1.100 hectáreas de La Anita alojan el Calafate Mountain Park, un parque de nieve con tres pistas para la práctica de snowboard y esquí nivel verde (en pendiente suave). Es un lugar ideal para aprender a deslizarse, con motos de nieve y raquetas en invierno; y cuadriciclos y bicicletas de montaña en verano.

Laberintos y sombreros

La segunda parada es en el Laberinto de las Piedras. De inconfundible aspecto lunar, está compuesto por formaciones que datan de 85 millones de años, esculpidas por el viento y el agua. Iniciamos una corta caminata por los angostos pasajes. “Definitivamente estamos en otro planeta”, pienso, hasta que el chillido de una brasileña al resbalar me devuelve a la tierra.

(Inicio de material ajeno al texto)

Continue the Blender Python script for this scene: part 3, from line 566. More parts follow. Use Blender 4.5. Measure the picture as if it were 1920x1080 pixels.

En un parador comemos sándwiches calientes. Los míos, sin queso (como siempre). Comenzamos el descenso por la ladera norte del cerro hasta llegar a la Piedra de los Sombreros, extrañísimas concreciones de hierro que, después de millones de años y procesos naturales varios, terminaron con forma de sombrero mejicano.

Otra vez a bordo del camión, deseamos bajar lo antes posible. Por la gran pendiente, la parte de atrás del vehículo siempre amenaza con ganarle a la de adelante. Son 35 kilómetros y tres horas entre maravillas que a la naturaleza le llevó millones de años esculpir. Hay un silencio absoluto. Solo la planicie nos devuelve los idiomas.